> Brief
Your task is to copy the stretch of lines in the records below that begins with the line containing "Keep writing the USD" and ends with the line containing "for q in (0.35, 2.8, 3.9, 5.5): obj('guard_stay', cyl((FX", exactly as written, with nothing added.

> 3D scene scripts
- - -

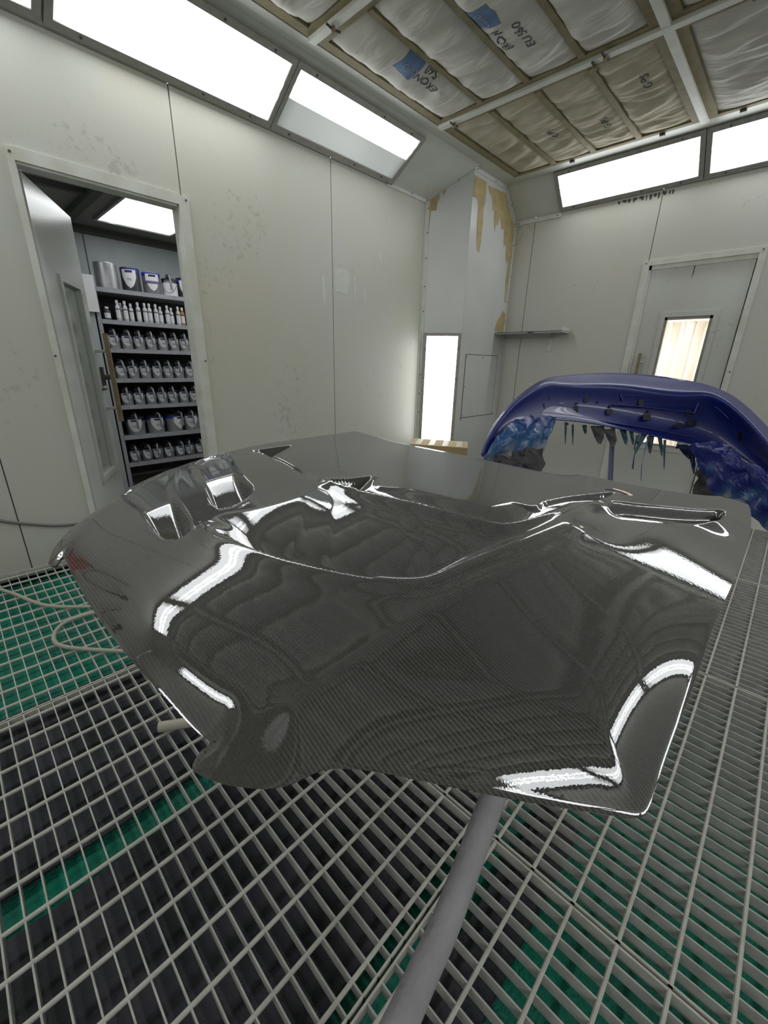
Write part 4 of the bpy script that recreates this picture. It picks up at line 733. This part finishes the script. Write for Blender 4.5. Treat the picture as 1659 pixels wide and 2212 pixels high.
# wall shelf + hatch
t = thing('wall_shelf', 'grey metal plank shelf on a white bracket beside the corner column', 'shelf', (-2.3, YF, 1.55))
g = G(); g.box((X2+.002, 4.53, 1.556), (-1.885, YF-.002, 1.56), M['steel_grey']); g.box((X2+.002, 4.53, 1.54), (-1.885, 4.533, 1.56), M['steel_grey']); g.box((X2+.002, YF-.006, 1.53), (-1.90, YF-.002, 1.556), M['bracket'])
g.box((-1.888, 4.53, 1.545), (-1.885, YF-.002, 1.595), M['bracket']); g.obj('plank', t)
g = G(); g.box((-2.10, YF-.012, 1.365), (-2.06, YF-.002, 1.553), M['bracket']); g.box((-2.10, 4.56, 1.545), (-2.06, YF-.002, 1.555), M['bracket']); g.slab([(-2.082, YF-.012, 1.40), (-2.082, YF-.012, 1.545), (-2.082, YF-.05, 1.545)], (1, 0, 0), .004, M['bracket']); g.obj('bracket', t)
g = G(); g.box((-2.25, 4.527, 1.543), (-2.19, 4.53, 1.556), M['gap']); g.obj('dark_clip', t)
t = thing('access_hatch', 'square screwed access hatch in the side sheet of the corner column', 'hatch', (X2, 4.3, .65))
g = G(); g.box((X2, 3.995, .65), (X2+.003, 4.655, 1.312), M['column']); g.obj('hatch_panel', t)
g = G()
for s0, s1, z0, z1 in ((3.988, 3.995, .62, 1.318), (3.988, 4.66, 1.312, 1.318), (3.988, 4.70, .645, .651), (4.653, 4.657, .655, 1.30)): g.box((X2, s0, z0), (X2+.0035, s1, z1), M['gap'])
g.obj('joint_line', t)
screws([((X2+.003, y, z), (1, 0, 0)) for y, z in ((4.01, 1.29), (4.33, 1.29), (4.64, 1.29), (4.01, .98), (4.64, .98), (4.01, .67), (4.33, .67), (4.64, .67))], t)

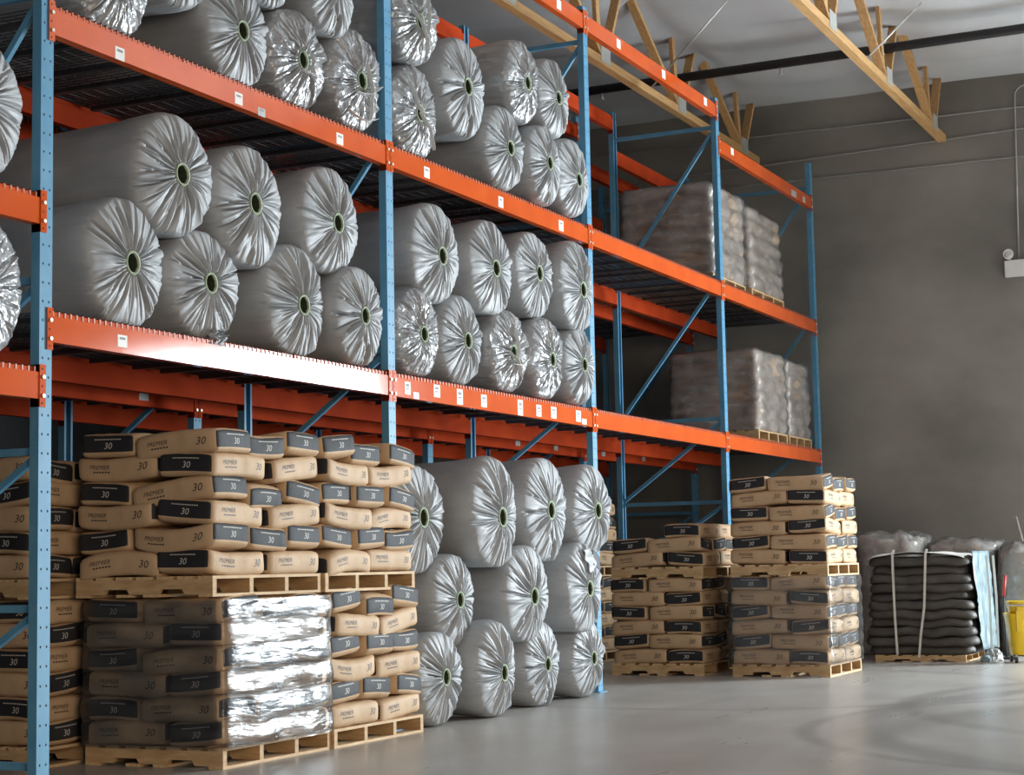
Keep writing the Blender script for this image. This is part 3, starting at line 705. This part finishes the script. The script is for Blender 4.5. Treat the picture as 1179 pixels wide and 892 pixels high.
# near double stack, two pallets wide
stack(1.36, -.22, 0, 6, 'on film-wrapped near pallet', 'wooden pallet on the floor under the film-wrapped near bags', vee=.035)
stack(2.57, -.24, 0, 6, 'on lower near pallet by rolls', 'wooden pallet on the floor beside the grey floor rolls', skip_back=True, sloppy=1.6, vee=.06)
stack(1.29, -.20, H2, 6, 'on upper near pallet by post', 'wooden pallet stacked on the film-wrapped near bags', sloppy=1.6, top_full=True, vee=.06)
stack(2.51, -.22, H2, 6, 'on upper near pallet by rolls', 'wooden pallet stacked beside the upper grey floor rolls', skip_back=True, sloppy=1.9, top_full=True, vee=.065)
# behind the nearest post
stack(1.08, .88, 0, 6, 'on lower pallet behind post', 'wooden pallet on the floor behind the nearest blue post', first='B')
stack(1.00, .90, H2, 5, 'on upper pallet behind post', 'wooden pallet stacked behind the nearest blue post', first='B', top_full=True)
# dim stack under the third bay
stack(9.86, -.17, 0, 6, 'on lower pallet, dim stack', 'wooden pallet on the floor under the dim short stack')
stack(9.86, -.19, H2-.02, 2, 'on upper pallet, dim stack', 'wooden pallet halfway up the dim short stack', top_full=True)
zt = H2-.02+PLH+LH*2.5
bag(10.16, .03, zt, 0, 'kraft bag lying alone on top of the dim short stack, right corner', 'kraft bags on upper pallet, dim stack')
bag(10.76, .03, zt, 0, 'kraft bag on top of the dim short stack, behind the corner bag', 'kraft bags on upper pallet, dim stack')
# lit far stack
stack(9.82, -1.49, 0, 6, 'on film-wrapped far pallet', 'wooden pallet on the floor under the bright far stack')
stack(9.82, -1.50, H2-.015, 6, 'on upper far pallet', 'wooden pallet halfway up the bright far stack', top_full=True, vee=.05)
# glimpsed behind the floor rolls
stack(11.42, 1.87, 0, 6, 'on lower pallet behind rolls', 'wooden pallet in the rear row, hidden behind the rolls', skip_back=True)
stack(11.42, 1.87, H2, 5, 'on upper pallet behind rolls', 'wooden pallet glimpsed in the rear row behind the rolls', skip_back=True)

def film_shell(name, x0, x1, y0, y1, z0, z1, mat, seed, amp=0.012, layers=6, rc=0.05, parent=None, top=True, taper=0.0):
    """crinkled stretch film round a load; sides follow the layers"""
    mb = MB(); cx, cy = (x0+x1)/2, (y0+y1)/2; hx, hy = (x1-x0)/2, (y1-y0)/2; per = []
    n = 22
    for (sx, sy) in ((-1, -1), (1, -1), (1, 1), (-1, 1)):
        a0 = atan2(sy, sx)-pi/4
        a = [a0 + pi/2*i/5 for i in range(6)]
        corner = [(sx*(hx-rc)+rc*cos(t), sy*(hy-rc)+rc*sin(t)) for t in a]
        per.append(corner)
    ring = []
    for c in range(4):
        ring += per[c]; a = per[c][-1]; b = per[(c+1) % 4][0]
        ring += [(a[0]+(b[0]-a[0])*i/n, a[1]+(b[1]-a[1])*i/n) for i in range(1, n)]
    nz = layers*6; R = len(ring); vs = []; off = Vector((seed*3.7, seed*1.3, seed*7.1))
    for j in range(nz+1):
        f = j/nz; z = z0+(z1-z0)*f
        for (x, y) in ring:
            nrm = Vector((x/hx, y/hy, 0)); nrm.x = nrm.x**9; nrm.y = nrm.y**9
            if nrm.length > 0: nrm.normalize()
            p = Vector((x, y, z)); d = amp*(0.8*abs(sin(pi*f*layers)) - 0.3) + amp*1.2*noise.noise(p*3.1+off) + amp*0.8*noise.noise(Vector((x*4, y*4, z*16))+off)
            s = 1 - taper*f - (0.04*max(0, (f-0.93)/0.07)**2 if top else 0)
            vs.append((cx + x*s + nrm.x*d, cy + y*s + nrm.y*d, z + 0.01*noise.noise(p*2+off)*(1 if j == nz else 0)))
    fs = [(j*R+k, j*R+(k+1) % R, (j+1)*R+(k+1) % R, (j+1)*R+k) for j in range(nz) for k in range(R)]
    if top: fs.append(tuple(nz*R+k for k in range(R)))
    mb.add(vs, fs, 0, True)
    return mb.obj(name, mat, parent)
tag(film_shell('stretch_film', 1.36-.03, 2.56+.012, -.22-.03, .80, PLH-.01, PLH+6*LH-.01, M['film'], 2, top=False, rc=.04), 'clear stretch film round the lower near bags, shining bright', 'film')
tag(film_shell('stretch_film', 9.82-.03, 11.06, -1.49-.03, -.46, PLH-.01, PLH+6*LH-.01, M['film'], 5, top=False, rc=.04), 'bluish stretch film round the lower bags of the far stack', 'film')

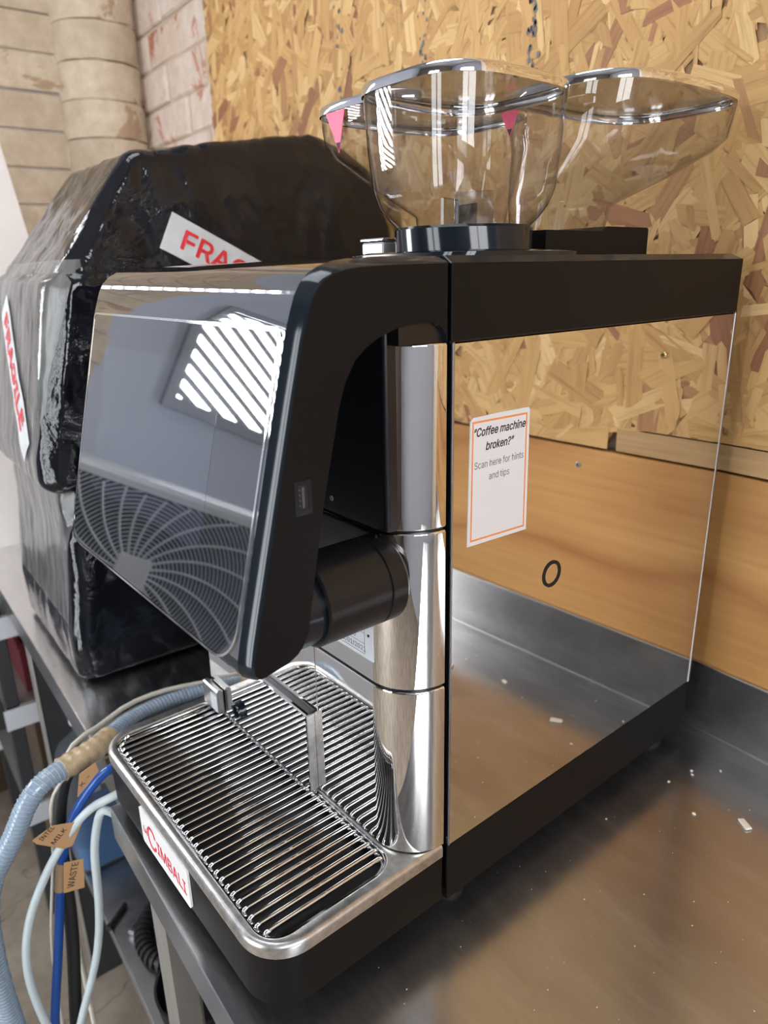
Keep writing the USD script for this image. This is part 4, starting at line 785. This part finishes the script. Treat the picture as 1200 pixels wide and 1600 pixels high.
# ------------------------------------------------------------------ air conditioning unit that the screen reflects
ac = thing('condenser_unit', 'pale grey air conditioning unit with round wire fan guard, seen reflected in the screen', 'air conditioner', (-1.40, -0.80, ZF), 117)
AW, AD, AH, HZ = 0.84, 0.28, 1.235, 0.995
FR_, FX, TOPZ = 0.33, -0.03, 1.205
obj('casing', cbox(-AW/2, AW/2, 0.0, AD, 0.03, AH, 0.012), mats['grey_paint'], ac)
for x in (-0.35, 0.28): obj('casing_foot', cbox(x, x+0.07, 0.02, AD-0.02, 0, 0.031), mats['leg_paint'], ac)
op_ = sg.Point(FX, HZ).buffer(FR_, 32).intersection(sg.box(-1, HZ-0.6, 1, TOPZ))
obj('fan_opening', extrude(op_, 0.004, (0, 0.0, 0), (1, 0, 0), (0, 0, 1)), mats['dark_void'], ac)
for k, r in enumerate(np.linspace(0.055, FR_, 27)):
    if HZ + r < TOPZ:
        t_ = np.linspace(0, 2*np.pi, 72, endpoint=False); m = tube(np.column_stack([FX + r*np.cos(t_), np.full(72, -0.022), HZ + r*np.sin(t_)]), 0.0018, 6, closed=True)
    else:
        q = math.asin((TOPZ-HZ)/r); t_ = np.linspace(np.pi-q, 2*np.pi+q, 72); m = tube(np.column_stack([FX + r*np.cos(t_), np.full(72, -0.022), HZ + r*np.sin(t_)]), 0.0018, 6)
    obj('guard_ring', m, mats['fan_wire'], ac, smooth=True)
for k in range(24):
    r = np.linspace(0.045, FR_+0.004, 40); a = k*2*np.pi/24 + (r/FR_)*0.6; P = np.column_stack([FX + r*np.cos(a), np.full(40, -0.026), HZ + r*np.sin(a)]); P = P[P[:, 2] < TOPZ]
    obj('guard_spoke', tube(P, 0.0034, 6), mats['fan_wire'], ac, smooth=True)
obj('guard_hub', cbox(FX-0.045, FX+0.045, -0.030, -0.022, HZ-0.045, HZ+0.045, 0.004), mats['fan_wire'], ac)
for q in (0.35, 2.8, 3.9, 5.5): obj('guard_stay', cyl((FX + FR_*math.cos(q), -0.022, HZ + FR_*math.sin(q)), (FX + FR_*math.cos(q), 0.001, HZ + FR_*math.sin(q)), 0.003, 8), mats['fan_wire'], ac)
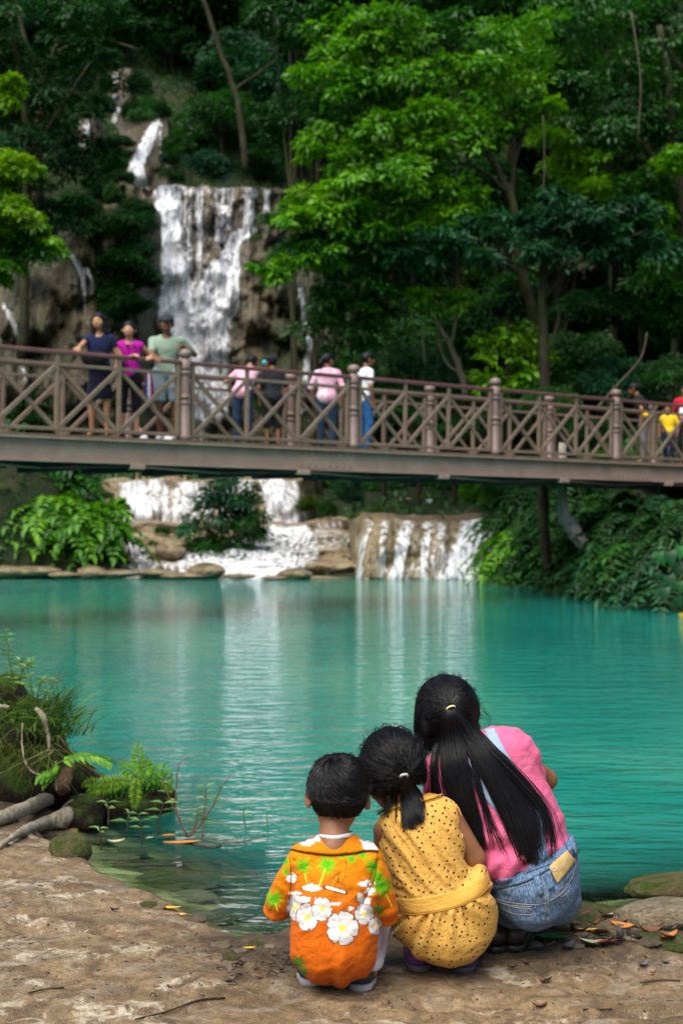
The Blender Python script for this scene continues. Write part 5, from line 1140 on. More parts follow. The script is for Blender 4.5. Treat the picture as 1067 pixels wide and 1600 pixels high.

- - -

> Reply
Keep writing the USD script for this image. This is part 4, starting at line 785. This part finishes the script. Treat the picture as 1200 pixels wide and 1600 pixels high.
# ------------------------------------------------------------------ air conditioning unit that the screen reflects
ac = thing('condenser_unit', 'pale grey air conditioning unit with round wire fan guard, seen reflected in the screen', 'air conditioner', (-1.40, -0.80, ZF), 117)
AW, AD, AH, HZ = 0.84, 0.28, 1.235, 0.995
FR_, FX, TOPZ = 0.33, -0.03, 1.205
obj('casing', cbox(-AW/2, AW/2, 0.0, AD, 0.03, AH, 0.012), mats['grey_paint'], ac)
for x in (-0.35, 0.28): obj('casing_foot', cbox(x, x+0.07, 0.02, AD-0.02, 0, 0.031), mats['leg_paint'], ac)
op_ = sg.Point(FX, HZ).buffer(FR_, 32).intersection(sg.box(-1, HZ-0.6, 1, TOPZ))
obj('fan_opening', extrude(op_, 0.004, (0, 0.0, 0), (1, 0, 0), (0, 0, 1)), mats['dark_void'], ac)
for k, r in enumerate(np.linspace(0.055, FR_, 27)):
    if HZ + r < TOPZ:
        t_ = np.linspace(0, 2*np.pi, 72, endpoint=False); m = tube(np.column_stack([FX + r*np.cos(t_), np.full(72, -0.022), HZ + r*np.sin(t_)]), 0.0018, 6, closed=True)
    else:
        q = math.asin((TOPZ-HZ)/r); t_ = np.linspace(np.pi-q, 2*np.pi+q, 72); m = tube(np.column_stack([FX + r*np.cos(t_), np.full(72, -0.022), HZ + r*np.sin(t_)]), 0.0018, 6)
    obj('guard_ring', m, mats['fan_wire'], ac, smooth=True)
for k in range(24):
    r = np.linspace(0.045, FR_+0.004, 40); a = k*2*np.pi/24 + (r/FR_)*0.6; P = np.column_stack([FX + r*np.cos(a), np.full(40, -0.026), HZ + r*np.sin(a)]); P = P[P[:, 2] < TOPZ]
    obj('guard_spoke', tube(P, 0.0034, 6), mats['fan_wire'], ac, smooth=True)
obj('guard_hub', cbox(FX-0.045, FX+0.045, -0.030, -0.022, HZ-0.045, HZ+0.045, 0.004), mats['fan_wire'], ac)
for q in (0.35, 2.8, 3.9, 5.5): obj('guard_stay', cyl((FX + FR_*math.cos(q), -0.022, HZ + FR_*math.sin(q)), (FX + FR_*math.cos(q), 0.001, HZ + FR_*math.sin(q)), 0.003, 8), mats['fan_wire'], ac)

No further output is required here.